*Exercise directions:*
Wherever a line holds the string "picture", copy that line.

*Data extract:*
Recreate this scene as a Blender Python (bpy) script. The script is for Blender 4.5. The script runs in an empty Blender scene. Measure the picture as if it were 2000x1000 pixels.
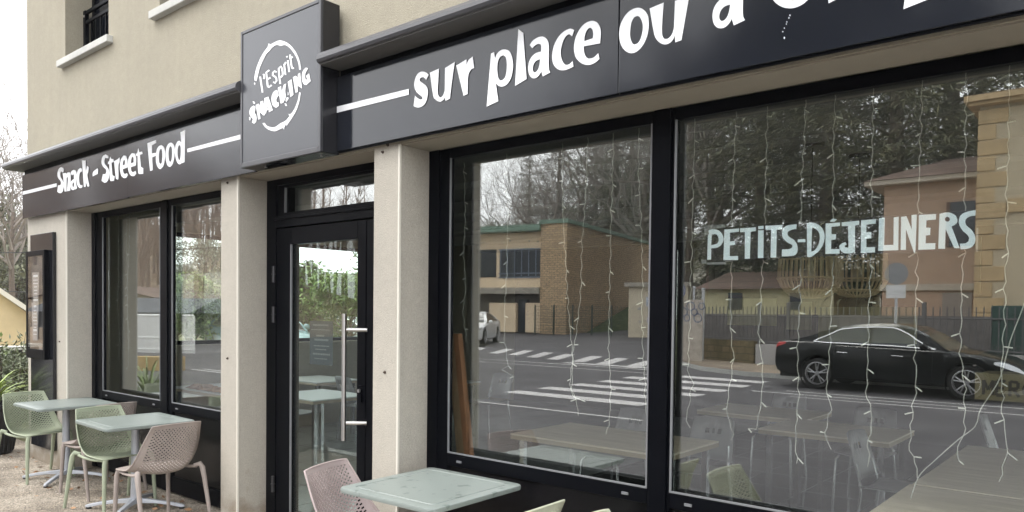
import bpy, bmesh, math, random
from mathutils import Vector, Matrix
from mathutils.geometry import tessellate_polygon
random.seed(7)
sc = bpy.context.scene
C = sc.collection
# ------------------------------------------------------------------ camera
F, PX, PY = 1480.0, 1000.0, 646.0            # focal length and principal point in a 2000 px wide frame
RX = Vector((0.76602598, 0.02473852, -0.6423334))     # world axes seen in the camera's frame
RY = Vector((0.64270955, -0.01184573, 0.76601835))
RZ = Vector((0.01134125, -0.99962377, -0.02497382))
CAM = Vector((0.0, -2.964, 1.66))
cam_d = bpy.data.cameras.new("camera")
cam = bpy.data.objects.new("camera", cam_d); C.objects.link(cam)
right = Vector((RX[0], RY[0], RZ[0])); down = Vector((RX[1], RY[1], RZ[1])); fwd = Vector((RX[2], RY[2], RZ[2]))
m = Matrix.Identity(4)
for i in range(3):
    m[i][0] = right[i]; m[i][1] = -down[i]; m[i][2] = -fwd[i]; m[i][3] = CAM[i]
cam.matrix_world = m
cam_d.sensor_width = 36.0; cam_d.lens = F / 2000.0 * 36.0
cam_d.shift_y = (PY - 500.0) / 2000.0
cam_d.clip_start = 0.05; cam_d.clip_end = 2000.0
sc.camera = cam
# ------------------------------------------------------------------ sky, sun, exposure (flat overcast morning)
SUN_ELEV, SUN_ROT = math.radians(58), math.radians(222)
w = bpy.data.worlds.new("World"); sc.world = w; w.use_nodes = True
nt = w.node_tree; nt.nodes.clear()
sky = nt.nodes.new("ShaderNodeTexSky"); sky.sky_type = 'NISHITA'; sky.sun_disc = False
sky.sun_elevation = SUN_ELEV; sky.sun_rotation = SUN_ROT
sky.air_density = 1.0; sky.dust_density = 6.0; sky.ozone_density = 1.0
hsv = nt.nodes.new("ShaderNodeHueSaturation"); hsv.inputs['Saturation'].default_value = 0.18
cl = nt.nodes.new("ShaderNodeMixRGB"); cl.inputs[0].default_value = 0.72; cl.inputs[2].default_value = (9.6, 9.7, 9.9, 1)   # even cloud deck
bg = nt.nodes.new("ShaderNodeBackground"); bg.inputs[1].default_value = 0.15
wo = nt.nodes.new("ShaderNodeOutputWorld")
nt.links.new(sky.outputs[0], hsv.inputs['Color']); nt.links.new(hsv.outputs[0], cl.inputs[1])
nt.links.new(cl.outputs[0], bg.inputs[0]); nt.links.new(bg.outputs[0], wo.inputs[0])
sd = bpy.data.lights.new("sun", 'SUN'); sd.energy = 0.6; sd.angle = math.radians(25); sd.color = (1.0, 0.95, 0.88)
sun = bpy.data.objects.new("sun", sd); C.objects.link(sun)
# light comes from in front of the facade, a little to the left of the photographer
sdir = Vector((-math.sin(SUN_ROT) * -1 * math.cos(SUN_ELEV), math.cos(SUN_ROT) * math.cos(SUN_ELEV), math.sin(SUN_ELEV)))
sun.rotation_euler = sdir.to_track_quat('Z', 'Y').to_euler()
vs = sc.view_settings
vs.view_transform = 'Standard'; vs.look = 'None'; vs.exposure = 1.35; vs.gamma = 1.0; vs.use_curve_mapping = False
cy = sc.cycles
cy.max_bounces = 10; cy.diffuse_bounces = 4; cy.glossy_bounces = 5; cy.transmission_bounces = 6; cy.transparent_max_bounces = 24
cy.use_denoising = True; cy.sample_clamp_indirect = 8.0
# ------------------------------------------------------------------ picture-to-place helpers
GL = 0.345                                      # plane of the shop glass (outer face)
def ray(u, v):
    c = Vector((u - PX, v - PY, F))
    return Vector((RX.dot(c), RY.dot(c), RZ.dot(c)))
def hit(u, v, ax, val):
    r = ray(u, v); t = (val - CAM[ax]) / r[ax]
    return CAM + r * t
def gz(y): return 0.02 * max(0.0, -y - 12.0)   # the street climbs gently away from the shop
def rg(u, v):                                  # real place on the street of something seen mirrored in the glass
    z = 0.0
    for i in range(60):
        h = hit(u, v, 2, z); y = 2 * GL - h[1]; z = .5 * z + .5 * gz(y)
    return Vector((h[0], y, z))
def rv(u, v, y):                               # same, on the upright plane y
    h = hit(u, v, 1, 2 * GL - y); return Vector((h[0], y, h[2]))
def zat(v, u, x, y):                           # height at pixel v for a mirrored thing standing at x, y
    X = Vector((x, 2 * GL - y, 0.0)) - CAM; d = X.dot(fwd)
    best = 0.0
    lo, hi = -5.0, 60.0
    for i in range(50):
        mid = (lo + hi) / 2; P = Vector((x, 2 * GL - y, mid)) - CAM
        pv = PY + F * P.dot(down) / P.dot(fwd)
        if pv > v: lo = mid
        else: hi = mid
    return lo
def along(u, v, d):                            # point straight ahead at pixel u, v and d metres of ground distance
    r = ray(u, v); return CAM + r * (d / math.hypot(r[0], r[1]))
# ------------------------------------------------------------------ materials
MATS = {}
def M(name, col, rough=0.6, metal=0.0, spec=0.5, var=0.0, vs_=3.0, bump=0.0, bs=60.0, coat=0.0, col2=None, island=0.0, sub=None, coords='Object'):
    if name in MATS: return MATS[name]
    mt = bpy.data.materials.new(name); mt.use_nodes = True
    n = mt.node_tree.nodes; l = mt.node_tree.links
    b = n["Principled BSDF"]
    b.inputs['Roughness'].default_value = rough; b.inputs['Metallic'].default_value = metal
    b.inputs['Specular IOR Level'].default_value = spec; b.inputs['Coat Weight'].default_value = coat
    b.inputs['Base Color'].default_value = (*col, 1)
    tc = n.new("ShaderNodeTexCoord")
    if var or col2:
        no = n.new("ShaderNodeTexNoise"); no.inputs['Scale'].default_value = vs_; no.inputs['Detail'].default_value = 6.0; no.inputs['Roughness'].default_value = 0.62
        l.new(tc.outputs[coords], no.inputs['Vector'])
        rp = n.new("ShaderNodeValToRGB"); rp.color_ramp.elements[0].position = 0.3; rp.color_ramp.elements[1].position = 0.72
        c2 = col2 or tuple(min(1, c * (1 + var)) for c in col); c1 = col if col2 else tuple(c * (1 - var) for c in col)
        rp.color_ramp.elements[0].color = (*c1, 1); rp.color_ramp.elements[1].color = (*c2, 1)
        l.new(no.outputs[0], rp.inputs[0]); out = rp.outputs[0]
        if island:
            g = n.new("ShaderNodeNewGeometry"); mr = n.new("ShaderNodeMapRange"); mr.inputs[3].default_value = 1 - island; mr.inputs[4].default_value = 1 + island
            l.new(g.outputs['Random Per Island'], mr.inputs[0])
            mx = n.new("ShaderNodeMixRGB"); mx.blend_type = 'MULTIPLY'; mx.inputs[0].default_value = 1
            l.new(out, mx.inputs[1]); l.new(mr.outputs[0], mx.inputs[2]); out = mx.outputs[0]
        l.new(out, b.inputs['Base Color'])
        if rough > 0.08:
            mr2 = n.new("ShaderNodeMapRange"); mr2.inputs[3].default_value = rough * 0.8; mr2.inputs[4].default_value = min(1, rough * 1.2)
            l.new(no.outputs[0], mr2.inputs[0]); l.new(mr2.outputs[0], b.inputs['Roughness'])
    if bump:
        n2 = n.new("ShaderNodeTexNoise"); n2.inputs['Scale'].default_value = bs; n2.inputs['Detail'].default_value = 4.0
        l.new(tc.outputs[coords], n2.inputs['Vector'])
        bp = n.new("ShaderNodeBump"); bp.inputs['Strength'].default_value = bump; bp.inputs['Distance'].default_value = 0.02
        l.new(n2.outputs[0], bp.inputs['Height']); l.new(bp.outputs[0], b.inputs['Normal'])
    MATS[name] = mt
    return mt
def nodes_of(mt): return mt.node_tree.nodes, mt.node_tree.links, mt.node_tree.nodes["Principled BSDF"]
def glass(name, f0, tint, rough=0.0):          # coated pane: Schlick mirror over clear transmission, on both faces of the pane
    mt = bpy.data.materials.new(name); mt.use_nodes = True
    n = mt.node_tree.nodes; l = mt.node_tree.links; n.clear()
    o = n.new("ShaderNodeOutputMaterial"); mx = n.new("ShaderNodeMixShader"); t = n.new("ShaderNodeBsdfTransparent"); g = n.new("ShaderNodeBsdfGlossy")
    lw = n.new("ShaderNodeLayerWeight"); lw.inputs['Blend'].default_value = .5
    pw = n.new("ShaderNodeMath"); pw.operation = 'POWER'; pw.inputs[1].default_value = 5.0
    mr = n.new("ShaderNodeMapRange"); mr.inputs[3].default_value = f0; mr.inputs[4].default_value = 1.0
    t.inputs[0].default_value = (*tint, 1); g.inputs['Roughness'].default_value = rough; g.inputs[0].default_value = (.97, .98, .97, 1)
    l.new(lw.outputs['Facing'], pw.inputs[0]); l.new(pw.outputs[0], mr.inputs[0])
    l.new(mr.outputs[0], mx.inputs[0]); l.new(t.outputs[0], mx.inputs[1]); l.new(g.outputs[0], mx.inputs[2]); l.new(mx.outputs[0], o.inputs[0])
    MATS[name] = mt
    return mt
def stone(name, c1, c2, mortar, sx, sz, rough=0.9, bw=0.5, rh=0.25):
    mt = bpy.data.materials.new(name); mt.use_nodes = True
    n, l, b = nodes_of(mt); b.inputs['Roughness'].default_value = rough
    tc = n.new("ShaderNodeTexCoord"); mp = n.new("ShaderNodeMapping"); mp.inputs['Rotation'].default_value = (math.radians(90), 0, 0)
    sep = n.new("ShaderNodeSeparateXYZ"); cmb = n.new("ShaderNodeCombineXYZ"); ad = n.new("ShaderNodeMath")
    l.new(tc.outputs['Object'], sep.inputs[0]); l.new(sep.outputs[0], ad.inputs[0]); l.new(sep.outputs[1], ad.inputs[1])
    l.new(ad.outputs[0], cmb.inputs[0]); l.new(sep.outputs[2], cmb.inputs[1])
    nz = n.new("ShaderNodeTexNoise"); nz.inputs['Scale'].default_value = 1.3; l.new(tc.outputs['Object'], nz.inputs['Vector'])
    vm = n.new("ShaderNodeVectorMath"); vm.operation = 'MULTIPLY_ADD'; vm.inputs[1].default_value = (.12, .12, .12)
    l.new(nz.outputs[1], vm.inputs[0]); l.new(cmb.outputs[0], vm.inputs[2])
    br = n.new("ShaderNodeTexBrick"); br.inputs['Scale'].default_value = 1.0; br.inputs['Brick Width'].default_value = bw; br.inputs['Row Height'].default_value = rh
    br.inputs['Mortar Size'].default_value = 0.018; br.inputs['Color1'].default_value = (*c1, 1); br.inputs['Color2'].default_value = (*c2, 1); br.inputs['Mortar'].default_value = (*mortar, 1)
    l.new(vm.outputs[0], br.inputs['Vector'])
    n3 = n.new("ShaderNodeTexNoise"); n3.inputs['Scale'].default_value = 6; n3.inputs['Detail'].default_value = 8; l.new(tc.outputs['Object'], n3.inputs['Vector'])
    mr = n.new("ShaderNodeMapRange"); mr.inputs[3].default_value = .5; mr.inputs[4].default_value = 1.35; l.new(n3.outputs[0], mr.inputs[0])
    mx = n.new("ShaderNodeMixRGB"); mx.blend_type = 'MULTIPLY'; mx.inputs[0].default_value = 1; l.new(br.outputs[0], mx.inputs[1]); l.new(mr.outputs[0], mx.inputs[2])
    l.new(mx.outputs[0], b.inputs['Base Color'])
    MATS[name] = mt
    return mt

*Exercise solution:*
Recreate this scene as a Blender Python (bpy) script. The script is for Blender 4.5. The script runs in an empty Blender scene. Measure the picture as if it were 2000x1000 pixels.
# ------------------------------------------------------------------ picture-to-place helpers